(Aim):
Reproduce the lines of the material exactly, excluding every image.

(Given information):
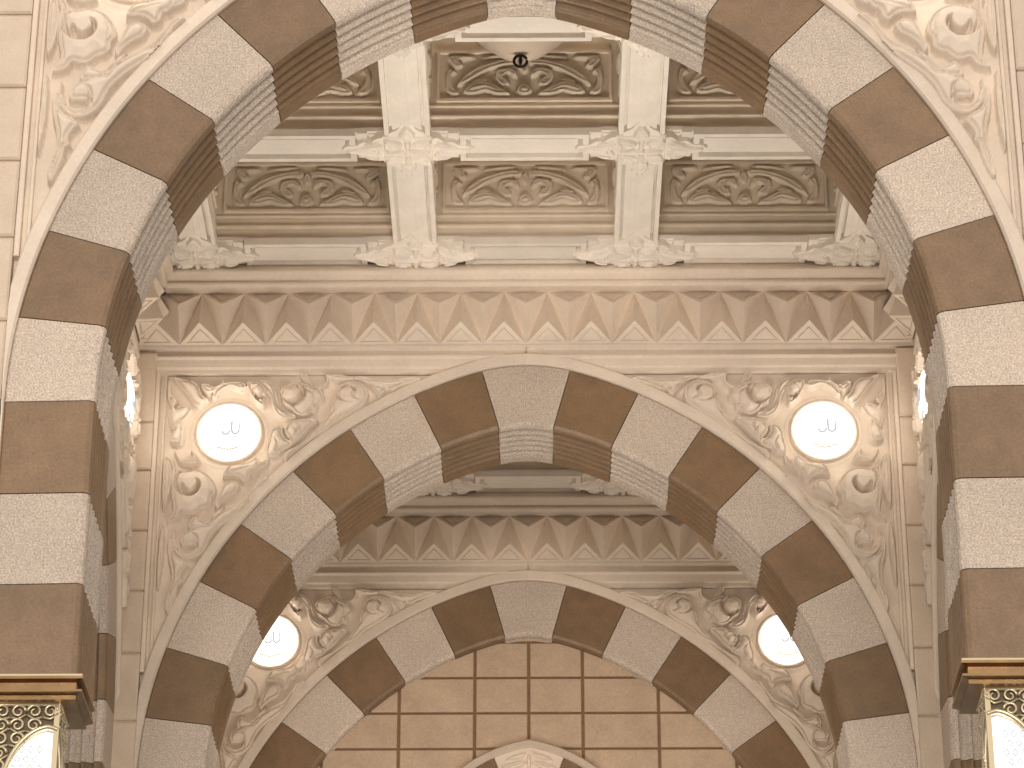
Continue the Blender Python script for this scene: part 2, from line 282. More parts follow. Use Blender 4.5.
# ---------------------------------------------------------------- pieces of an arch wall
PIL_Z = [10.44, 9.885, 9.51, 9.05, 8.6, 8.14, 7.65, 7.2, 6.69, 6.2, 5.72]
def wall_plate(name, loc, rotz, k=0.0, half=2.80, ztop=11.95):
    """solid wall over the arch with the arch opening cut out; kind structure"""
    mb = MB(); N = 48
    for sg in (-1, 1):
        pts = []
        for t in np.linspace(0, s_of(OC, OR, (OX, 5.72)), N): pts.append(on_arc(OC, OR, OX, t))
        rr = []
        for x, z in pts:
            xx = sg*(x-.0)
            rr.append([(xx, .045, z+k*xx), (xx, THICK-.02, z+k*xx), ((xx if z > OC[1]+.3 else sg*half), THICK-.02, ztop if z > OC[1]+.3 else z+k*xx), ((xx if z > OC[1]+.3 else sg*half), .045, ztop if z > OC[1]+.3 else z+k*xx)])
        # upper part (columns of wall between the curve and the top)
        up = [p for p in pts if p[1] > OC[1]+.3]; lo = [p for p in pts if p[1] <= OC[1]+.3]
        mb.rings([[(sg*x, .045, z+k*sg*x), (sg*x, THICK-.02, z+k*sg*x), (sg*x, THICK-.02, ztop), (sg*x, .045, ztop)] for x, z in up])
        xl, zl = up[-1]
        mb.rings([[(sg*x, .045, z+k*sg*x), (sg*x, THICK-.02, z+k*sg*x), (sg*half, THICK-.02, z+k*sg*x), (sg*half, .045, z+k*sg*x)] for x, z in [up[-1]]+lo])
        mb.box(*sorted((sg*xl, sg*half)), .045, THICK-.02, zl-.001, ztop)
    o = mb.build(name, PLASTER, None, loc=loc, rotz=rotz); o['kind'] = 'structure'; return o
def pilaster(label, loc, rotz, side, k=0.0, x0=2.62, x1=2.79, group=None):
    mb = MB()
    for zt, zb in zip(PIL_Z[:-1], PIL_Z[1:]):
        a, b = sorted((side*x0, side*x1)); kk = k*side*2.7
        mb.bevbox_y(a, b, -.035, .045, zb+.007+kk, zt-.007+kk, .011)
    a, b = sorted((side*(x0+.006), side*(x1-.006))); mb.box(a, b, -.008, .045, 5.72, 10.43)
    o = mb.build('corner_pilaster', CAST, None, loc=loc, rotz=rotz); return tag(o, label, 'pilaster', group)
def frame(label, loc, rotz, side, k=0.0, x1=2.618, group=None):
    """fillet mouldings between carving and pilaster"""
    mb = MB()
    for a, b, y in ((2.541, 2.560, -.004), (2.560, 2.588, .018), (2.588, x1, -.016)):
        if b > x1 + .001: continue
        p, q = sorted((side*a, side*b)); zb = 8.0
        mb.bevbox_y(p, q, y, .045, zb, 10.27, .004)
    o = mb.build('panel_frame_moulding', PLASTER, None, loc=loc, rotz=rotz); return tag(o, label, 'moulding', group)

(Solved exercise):
Continue the Blender Python script for this scene: part 2, from line 282. More parts follow. Use Blender 4.5.
# ---------------------------------------------------------------- pieces of an arch wall
PIL_Z = [10.44, 9.885, 9.51, 9.05, 8.6, 8.14, 7.65, 7.2, 6.69, 6.2, 5.72]
def wall_plate(name, loc, rotz, k=0.0, half=2.80, ztop=11.95):
    """solid wall over the arch with the arch opening cut out; kind structure"""
    mb = MB(); N = 48
    for sg in (-1, 1):
        pts = []
        for t in np.linspace(0, s_of(OC, OR, (OX, 5.72)), N): pts.append(on_arc(OC, OR, OX, t))
        rr = []
        for x, z in pts:
            xx = sg*(x-.0)
            rr.append([(xx, .045, z+k*xx), (xx, THICK-.02, z+k*xx), ((xx if z > OC[1]+.3 else sg*half), THICK-.02, ztop if z > OC[1]+.3 else z+k*xx), ((xx if z > OC[1]+.3 else sg*half), .045, ztop if z > OC[1]+.3 else z+k*xx)])
        # upper part (columns of wall between the curve and the top)
        up = [p for p in pts if p[1] > OC[1]+.3]; lo = [p for p in pts if p[1] <= OC[1]+.3]
        mb.rings([[(sg*x, .045, z+k*sg*x), (sg*x, THICK-.02, z+k*sg*x), (sg*x, THICK-.02, ztop), (sg*x, .045, ztop)] for x, z in up])
        xl, zl = up[-1]
        mb.rings([[(sg*x, .045, z+k*sg*x), (sg*x, THICK-.02, z+k*sg*x), (sg*half, THICK-.02, z+k*sg*x), (sg*half, .045, z+k*sg*x)] for x, z in [up[-1]]+lo])
        mb.box(*sorted((sg*xl, sg*half)), .045, THICK-.02, zl-.001, ztop)
    o = mb.build(name, PLASTER, None, loc=loc, rotz=rotz); o['kind'] = 'structure'; return o
def pilaster(label, loc, rotz, side, k=0.0, x0=2.62, x1=2.79, group=None):
    mb = MB()
    for zt, zb in zip(PIL_Z[:-1], PIL_Z[1:]):
        a, b = sorted((side*x0, side*x1)); kk = k*side*2.7
        mb.bevbox_y(a, b, -.035, .045, zb+.007+kk, zt-.007+kk, .011)
    a, b = sorted((side*(x0+.006), side*(x1-.006))); mb.box(a, b, -.008, .045, 5.72, 10.43)
    o = mb.build('corner_pilaster', CAST, None, loc=loc, rotz=rotz); return tag(o, label, 'pilaster', group)
def frame(label, loc, rotz, side, k=0.0, x1=2.618, group=None):
    """fillet mouldings between carving and pilaster"""
    mb = MB()
    for a, b, y in ((2.541, 2.560, -.004), (2.560, 2.588, .018), (2.588, x1, -.016)):
        if b > x1 + .001: continue
        p, q = sorted((side*a, side*b)); zb = 8.0
        mb.bevbox_y(p, q, y, .045, zb, 10.27, .004)
    o = mb.build('panel_frame_moulding', PLASTER, None, loc=loc, rotz=rotz); return tag(o, label, 'moulding', group)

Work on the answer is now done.